| WORK TO COMPLETE |
Show every line that has the string "Blender" in it.

| EXCERPTED DATA |

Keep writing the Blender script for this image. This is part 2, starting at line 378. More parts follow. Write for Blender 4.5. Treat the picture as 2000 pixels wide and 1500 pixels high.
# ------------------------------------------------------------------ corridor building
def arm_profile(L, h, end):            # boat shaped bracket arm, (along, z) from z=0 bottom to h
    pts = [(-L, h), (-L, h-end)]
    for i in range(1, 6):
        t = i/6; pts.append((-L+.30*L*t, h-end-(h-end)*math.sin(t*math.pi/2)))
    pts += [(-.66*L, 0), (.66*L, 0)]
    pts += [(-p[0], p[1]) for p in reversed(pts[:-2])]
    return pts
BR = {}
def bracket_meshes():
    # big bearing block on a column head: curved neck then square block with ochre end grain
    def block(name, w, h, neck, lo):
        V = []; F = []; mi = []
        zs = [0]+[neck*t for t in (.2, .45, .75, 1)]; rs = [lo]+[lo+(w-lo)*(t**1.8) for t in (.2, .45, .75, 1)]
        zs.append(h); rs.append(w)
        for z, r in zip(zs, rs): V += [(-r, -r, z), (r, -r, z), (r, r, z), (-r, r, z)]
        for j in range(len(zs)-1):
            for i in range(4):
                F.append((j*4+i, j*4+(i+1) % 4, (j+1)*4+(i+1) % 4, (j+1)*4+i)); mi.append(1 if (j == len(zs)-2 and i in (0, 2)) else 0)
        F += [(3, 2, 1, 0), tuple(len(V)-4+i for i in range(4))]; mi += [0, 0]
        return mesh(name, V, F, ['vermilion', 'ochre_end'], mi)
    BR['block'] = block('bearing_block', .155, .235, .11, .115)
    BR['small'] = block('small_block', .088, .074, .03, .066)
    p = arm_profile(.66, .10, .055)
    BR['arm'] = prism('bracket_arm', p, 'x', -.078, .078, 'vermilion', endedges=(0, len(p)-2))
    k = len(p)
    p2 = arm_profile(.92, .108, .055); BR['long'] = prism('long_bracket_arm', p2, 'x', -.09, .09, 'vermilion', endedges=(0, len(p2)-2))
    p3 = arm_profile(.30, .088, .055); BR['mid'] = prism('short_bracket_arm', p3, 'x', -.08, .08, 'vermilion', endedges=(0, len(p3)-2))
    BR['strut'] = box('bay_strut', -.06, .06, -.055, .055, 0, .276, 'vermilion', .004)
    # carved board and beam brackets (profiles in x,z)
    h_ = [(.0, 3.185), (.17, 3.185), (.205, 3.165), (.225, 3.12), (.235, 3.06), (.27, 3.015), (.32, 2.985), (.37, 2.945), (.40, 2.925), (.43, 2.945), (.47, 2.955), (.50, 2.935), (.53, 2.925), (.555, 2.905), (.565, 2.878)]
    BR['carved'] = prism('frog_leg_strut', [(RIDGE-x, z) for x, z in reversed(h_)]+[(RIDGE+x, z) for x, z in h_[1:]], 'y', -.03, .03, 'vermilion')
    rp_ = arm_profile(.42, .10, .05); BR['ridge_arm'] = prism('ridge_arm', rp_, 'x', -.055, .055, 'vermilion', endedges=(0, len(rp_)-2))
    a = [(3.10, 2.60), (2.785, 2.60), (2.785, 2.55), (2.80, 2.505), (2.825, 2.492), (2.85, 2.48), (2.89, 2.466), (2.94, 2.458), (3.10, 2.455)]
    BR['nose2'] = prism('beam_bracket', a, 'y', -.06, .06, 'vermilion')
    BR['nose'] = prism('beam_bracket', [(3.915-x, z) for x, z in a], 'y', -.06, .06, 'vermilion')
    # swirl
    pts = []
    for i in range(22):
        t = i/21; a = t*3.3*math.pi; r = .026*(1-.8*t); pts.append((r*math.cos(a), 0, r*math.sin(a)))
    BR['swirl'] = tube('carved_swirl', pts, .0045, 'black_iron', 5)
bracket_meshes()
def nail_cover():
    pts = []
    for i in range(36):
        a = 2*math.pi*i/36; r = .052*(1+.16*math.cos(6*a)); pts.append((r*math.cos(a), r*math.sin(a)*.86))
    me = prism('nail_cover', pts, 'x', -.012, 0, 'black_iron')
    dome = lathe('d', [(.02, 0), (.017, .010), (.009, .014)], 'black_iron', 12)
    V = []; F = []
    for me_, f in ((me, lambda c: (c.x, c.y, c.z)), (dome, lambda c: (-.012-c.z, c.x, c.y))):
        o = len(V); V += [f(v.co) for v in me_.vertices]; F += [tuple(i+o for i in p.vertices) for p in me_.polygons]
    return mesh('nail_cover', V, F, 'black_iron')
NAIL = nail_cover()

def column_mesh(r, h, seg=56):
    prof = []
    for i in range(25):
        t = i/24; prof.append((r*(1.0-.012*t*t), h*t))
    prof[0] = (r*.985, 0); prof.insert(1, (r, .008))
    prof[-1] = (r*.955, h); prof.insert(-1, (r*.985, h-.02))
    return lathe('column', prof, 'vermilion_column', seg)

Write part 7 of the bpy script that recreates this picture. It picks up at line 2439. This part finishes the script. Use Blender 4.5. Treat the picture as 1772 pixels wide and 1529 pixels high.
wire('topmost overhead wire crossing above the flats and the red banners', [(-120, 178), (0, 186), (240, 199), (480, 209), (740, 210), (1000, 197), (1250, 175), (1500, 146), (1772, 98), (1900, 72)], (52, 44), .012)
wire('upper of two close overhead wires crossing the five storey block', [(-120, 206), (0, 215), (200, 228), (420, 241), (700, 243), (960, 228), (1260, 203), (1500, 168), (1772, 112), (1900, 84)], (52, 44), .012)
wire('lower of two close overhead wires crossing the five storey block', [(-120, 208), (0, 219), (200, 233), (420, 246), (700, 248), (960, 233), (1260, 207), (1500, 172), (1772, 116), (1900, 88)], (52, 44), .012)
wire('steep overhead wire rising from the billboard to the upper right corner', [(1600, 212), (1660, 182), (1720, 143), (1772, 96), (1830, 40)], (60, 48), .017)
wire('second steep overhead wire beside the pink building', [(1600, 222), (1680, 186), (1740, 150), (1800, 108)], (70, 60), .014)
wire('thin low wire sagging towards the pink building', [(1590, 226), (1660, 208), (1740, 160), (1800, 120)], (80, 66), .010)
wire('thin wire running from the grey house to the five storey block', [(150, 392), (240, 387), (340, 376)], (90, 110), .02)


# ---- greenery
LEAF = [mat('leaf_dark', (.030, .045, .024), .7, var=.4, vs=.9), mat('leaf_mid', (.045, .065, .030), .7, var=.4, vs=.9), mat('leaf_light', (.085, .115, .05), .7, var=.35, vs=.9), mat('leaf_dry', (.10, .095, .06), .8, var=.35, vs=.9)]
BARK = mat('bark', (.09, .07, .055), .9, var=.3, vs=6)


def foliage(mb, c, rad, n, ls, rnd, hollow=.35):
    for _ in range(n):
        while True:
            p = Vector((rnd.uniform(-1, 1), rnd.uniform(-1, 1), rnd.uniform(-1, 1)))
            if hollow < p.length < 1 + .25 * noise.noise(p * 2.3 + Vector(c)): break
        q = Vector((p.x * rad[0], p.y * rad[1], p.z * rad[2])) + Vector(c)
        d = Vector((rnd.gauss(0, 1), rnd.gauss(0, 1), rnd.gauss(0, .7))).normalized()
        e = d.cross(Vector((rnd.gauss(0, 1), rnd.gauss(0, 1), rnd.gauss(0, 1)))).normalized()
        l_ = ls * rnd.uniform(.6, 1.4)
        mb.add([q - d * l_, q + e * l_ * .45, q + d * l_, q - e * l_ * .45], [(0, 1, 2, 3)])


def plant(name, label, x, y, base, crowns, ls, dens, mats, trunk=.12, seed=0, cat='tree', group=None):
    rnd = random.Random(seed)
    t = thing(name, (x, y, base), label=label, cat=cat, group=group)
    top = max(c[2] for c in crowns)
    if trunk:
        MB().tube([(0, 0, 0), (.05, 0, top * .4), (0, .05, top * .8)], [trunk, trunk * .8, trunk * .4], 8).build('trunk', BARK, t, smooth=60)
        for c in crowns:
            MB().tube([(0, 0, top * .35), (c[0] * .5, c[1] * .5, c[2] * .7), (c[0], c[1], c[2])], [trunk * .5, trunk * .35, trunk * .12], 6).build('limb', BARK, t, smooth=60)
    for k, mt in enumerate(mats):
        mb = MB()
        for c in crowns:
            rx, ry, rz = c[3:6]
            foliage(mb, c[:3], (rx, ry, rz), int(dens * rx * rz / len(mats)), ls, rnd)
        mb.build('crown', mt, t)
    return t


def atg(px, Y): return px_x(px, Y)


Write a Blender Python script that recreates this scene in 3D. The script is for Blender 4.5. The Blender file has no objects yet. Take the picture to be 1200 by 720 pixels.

| OUTPUT FOR THIS TASK |
Keep writing the Blender script for this image. This is part 2, starting at line 378. More parts follow. Write for Blender 4.5. Treat the picture as 2000 pixels wide and 1500 pixels high.
Write part 7 of the bpy script that recreates this picture. It picks up at line 2439. This part finishes the script. Use Blender 4.5. Treat the picture as 1772 pixels wide and 1529 pixels high.
Write a Blender Python script that recreates this scene in 3D. The script is for Blender 4.5. The Blender file has no objects yet. Take the picture to be 1200 by 720 pixels.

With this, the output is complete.